Título: Carência de zelo
Autor: Dora Kramer
Fonte: O Estado de São Paulo, 12/05/2006, Nacional, p. A6

À primeira vista parece até justa a reação da Câmara dos Deputados contra a divulgação, pela Polícia Federal, de uma lista de parlamentares apontados, junto com assessores de seus gabinetes, como integrantes da quadrilha que fraudava licitações na compra de ambulâncias para prefeituras a partir de emendas ao Orçamento da União.

À segunda olhada, porém, percebe-se que, se a PF se precipitou na divulgação de uma lista que pode conter inocentes, o Legislativo também se apressou na presunção da inocência da maioria, separando apenas 16 - entre os 63 inicialmente citados - para serem investigados, sob o argumento de que só em relação a eles há indícios suficientes para justificar suspeita.

Há aspectos objetivos e subjetivos a serem levados em conta no exame da questão. Objetivamente, há o fato de que emendas ao Orçamento da União pressupõem a ação de um parlamentar, pois só eles têm a prerrogativa de apresentá-las. Só isso já aconselharia acuidade na análise de acusações envolvendo liberação de dinheiro público originada no Parlamento.

Objetivamente há depoimentos de vários deputados sobre o assédio dos lobistas da máfia aos gabinetes de deputados. Passaram por todos eles oferecendo seus serviços de superfaturamento dos contratos: os deputados dariam as emendas e, em troca, receberiam uma parte da "sobra" à qual, em bom português, dá-se o nome propina.

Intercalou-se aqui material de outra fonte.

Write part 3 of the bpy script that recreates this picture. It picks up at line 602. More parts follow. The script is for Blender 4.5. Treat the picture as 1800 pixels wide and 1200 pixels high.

Alguns foram bem-sucedidos, outros não. Em princípio, reza a boa norma da prudência que se deva considerar a hipótese da existência de equívocos na lista elaborada a partir das investigações da PF, primeiro, e ampliada depois pelo depoimento da funcionária encarregada de "agilizar" a liberação do dinheiro no Ministério da Saúde.

Mas indica a lógica que os erros sejam exceções. É justo que a Câmara reclame da divulgação dos nomes a priori, mas é absolutamente impróprio que inverta o sentido das coisas e, de antemão, absolva a maioria de quaisquer suspeições.

E fez isso numa reunião de duas horas e meia da Mesa Diretora, em contraposição a uma investigação da Polícia Federal que levou meses levantando dados e informações.

Um exemplo de como a Câmara pode ter cometido injustiças (para usar de amenidade) ao inverso: um dos deputados retirados da lista por esse ato unilateral da Mesa está com duas ambulâncias compradas no Estado de Mato Grosso do Sul por intermédio da Planam - empresa que operava as fraudes - estacionadas em imóveis de sua propriedade no interior da Bahia.

A Câmara dos Deputados, no mínimo, exibe excesso de boa vontade na presunção da inocência e carência de zelo na apuração dos fatos.

E é no histórico de displicências do Legislativo no trato de suas mazelas que reside o fator subjetivo a ser levado em conta na conduta do comando da Câmara no caso em questão. O passado não recomenda, no que tange à austeridade das investigações internas.

Em setembro de 2004, diante de denúncias de que o governo repassava dinheiro aos partidos e deputados aliados em troca de apoio político, a Câmara também instaurou uma sindicância.

Em tempo recorde, coisa de horas, decretou a inexistência de indícios que justificassem apuração mais cuidadosa. Atribuiu tudo ao disse-me-disse de corredor.

O desenrolar dos acontecimentos dispensa apresentações a respeito do rigor investigativo e da autoridade moral da Câmara no patrocínio de prognósticos sobre a questionável conduta do colegiado.